= WHAT YOU WILL DO =
Repeat each line exactly, leaving nothing out.

═════ DATA SHOWN ═════

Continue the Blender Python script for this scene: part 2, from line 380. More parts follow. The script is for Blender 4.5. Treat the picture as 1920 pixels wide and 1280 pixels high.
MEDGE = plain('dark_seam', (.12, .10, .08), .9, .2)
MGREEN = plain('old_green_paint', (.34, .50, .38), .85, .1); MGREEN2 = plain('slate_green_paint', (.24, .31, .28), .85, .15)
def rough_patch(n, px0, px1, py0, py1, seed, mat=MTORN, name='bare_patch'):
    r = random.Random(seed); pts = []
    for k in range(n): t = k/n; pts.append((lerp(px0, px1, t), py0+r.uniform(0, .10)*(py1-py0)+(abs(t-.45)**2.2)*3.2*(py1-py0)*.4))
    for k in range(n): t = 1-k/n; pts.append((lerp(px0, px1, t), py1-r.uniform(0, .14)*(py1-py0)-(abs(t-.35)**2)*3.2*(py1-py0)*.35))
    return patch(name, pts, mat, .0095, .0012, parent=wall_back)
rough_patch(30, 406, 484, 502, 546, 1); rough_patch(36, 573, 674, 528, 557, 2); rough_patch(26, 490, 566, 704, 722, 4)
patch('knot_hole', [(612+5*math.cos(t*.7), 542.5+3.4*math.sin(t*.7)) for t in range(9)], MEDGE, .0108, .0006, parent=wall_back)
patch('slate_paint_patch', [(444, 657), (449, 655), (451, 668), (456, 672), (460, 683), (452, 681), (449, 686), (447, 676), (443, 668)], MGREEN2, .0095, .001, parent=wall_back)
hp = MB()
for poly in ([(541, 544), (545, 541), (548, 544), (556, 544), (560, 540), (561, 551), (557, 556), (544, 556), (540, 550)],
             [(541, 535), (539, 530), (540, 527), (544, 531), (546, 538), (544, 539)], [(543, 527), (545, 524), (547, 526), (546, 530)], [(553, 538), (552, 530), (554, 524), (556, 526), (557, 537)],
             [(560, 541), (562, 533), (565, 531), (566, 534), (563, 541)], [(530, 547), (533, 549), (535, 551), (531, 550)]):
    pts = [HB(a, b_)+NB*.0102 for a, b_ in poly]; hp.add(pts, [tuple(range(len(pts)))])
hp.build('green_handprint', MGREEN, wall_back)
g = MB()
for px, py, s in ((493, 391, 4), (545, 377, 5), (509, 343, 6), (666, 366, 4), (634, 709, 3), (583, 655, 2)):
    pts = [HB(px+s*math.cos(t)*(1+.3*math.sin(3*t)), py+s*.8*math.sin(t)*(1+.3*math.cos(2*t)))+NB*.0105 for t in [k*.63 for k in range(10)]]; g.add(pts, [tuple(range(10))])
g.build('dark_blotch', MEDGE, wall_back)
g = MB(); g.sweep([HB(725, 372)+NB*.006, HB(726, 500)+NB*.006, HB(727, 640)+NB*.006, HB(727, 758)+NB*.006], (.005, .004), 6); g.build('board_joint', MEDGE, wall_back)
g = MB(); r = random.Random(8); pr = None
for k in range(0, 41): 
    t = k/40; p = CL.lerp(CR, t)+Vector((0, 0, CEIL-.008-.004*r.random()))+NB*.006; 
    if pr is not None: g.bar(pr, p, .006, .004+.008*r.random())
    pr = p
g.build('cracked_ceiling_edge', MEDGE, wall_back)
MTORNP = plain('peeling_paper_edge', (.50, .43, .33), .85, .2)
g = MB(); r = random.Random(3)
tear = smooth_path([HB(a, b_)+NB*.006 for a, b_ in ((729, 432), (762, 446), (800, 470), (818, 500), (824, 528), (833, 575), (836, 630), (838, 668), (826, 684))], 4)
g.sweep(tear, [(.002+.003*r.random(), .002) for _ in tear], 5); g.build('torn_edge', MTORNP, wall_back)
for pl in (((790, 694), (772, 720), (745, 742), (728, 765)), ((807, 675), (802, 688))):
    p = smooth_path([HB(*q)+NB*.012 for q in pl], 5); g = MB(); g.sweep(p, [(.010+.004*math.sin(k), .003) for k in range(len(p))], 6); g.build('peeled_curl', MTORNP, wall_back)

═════

= SOLUTION TO THIS TASK =
Continue the Blender Python script for this scene: part 2, from line 380. More parts follow. The script is for Blender 4.5. Treat the picture as 1920 pixels wide and 1280 pixels high.
MEDGE = plain('dark_seam', (.12, .10, .08), .9, .2)
MGREEN = plain('old_green_paint', (.34, .50, .38), .85, .1); MGREEN2 = plain('slate_green_paint', (.24, .31, .28), .85, .15)
def rough_patch(n, px0, px1, py0, py1, seed, mat=MTORN, name='bare_patch'):
    r = random.Random(seed); pts = []
    for k in range(n): t = k/n; pts.append((lerp(px0, px1, t), py0+r.uniform(0, .10)*(py1-py0)+(abs(t-.45)**2.2)*3.2*(py1-py0)*.4))
    for k in range(n): t = 1-k/n; pts.append((lerp(px0, px1, t), py1-r.uniform(0, .14)*(py1-py0)-(abs(t-.35)**2)*3.2*(py1-py0)*.35))
    return patch(name, pts, mat, .0095, .0012, parent=wall_back)
rough_patch(30, 406, 484, 502, 546, 1); rough_patch(36, 573, 674, 528, 557, 2); rough_patch(26, 490, 566, 704, 722, 4)
patch('knot_hole', [(612+5*math.cos(t*.7), 542.5+3.4*math.sin(t*.7)) for t in range(9)], MEDGE, .0108, .0006, parent=wall_back)
patch('slate_paint_patch', [(444, 657), (449, 655), (451, 668), (456, 672), (460, 683), (452, 681), (449, 686), (447, 676), (443, 668)], MGREEN2, .0095, .001, parent=wall_back)
hp = MB()
for poly in ([(541, 544), (545, 541), (548, 544), (556, 544), (560, 540), (561, 551), (557, 556), (544, 556), (540, 550)],
             [(541, 535), (539, 530), (540, 527), (544, 531), (546, 538), (544, 539)], [(543, 527), (545, 524), (547, 526), (546, 530)], [(553, 538), (552, 530), (554, 524), (556, 526), (557, 537)],
             [(560, 541), (562, 533), (565, 531), (566, 534), (563, 541)], [(530, 547), (533, 549), (535, 551), (531, 550)]):
    pts = [HB(a, b_)+NB*.0102 for a, b_ in poly]; hp.add(pts, [tuple(range(len(pts)))])
hp.build('green_handprint', MGREEN, wall_back)
g = MB()
for px, py, s in ((493, 391, 4), (545, 377, 5), (509, 343, 6), (666, 366, 4), (634, 709, 3), (583, 655, 2)):
    pts = [HB(px+s*math.cos(t)*(1+.3*math.sin(3*t)), py+s*.8*math.sin(t)*(1+.3*math.cos(2*t)))+NB*.0105 for t in [k*.63 for k in range(10)]]; g.add(pts, [tuple(range(10))])
g.build('dark_blotch', MEDGE, wall_back)
g = MB(); g.sweep([HB(725, 372)+NB*.006, HB(726, 500)+NB*.006, HB(727, 640)+NB*.006, HB(727, 758)+NB*.006], (.005, .004), 6); g.build('board_joint', MEDGE, wall_back)
g = MB(); r = random.Random(8); pr = None
for k in range(0, 41): 
    t = k/40; p = CL.lerp(CR, t)+Vector((0, 0, CEIL-.008-.004*r.random()))+NB*.006; 
    if pr is not None: g.bar(pr, p, .006, .004+.008*r.random())
    pr = p
g.build('cracked_ceiling_edge', MEDGE, wall_back)
MTORNP = plain('peeling_paper_edge', (.50, .43, .33), .85, .2)
g = MB(); r = random.Random(3)
tear = smooth_path([HB(a, b_)+NB*.006 for a, b_ in ((729, 432), (762, 446), (800, 470), (818, 500), (824, 528), (833, 575), (836, 630), (838, 668), (826, 684))], 4)
g.sweep(tear, [(.002+.003*r.random(), .002) for _ in tear], 5); g.build('torn_edge', MTORNP, wall_back)
for pl in (((790, 694), (772, 720), (745, 742), (728, 765)), ((807, 675), (802, 688))):
    p = smooth_path([HB(*q)+NB*.012 for q in pl], 5); g = MB(); g.sweep(p, [(.010+.004*math.sin(k), .003) for k in range(len(p))], 6); g.build('peeled_curl', MTORNP, wall_back)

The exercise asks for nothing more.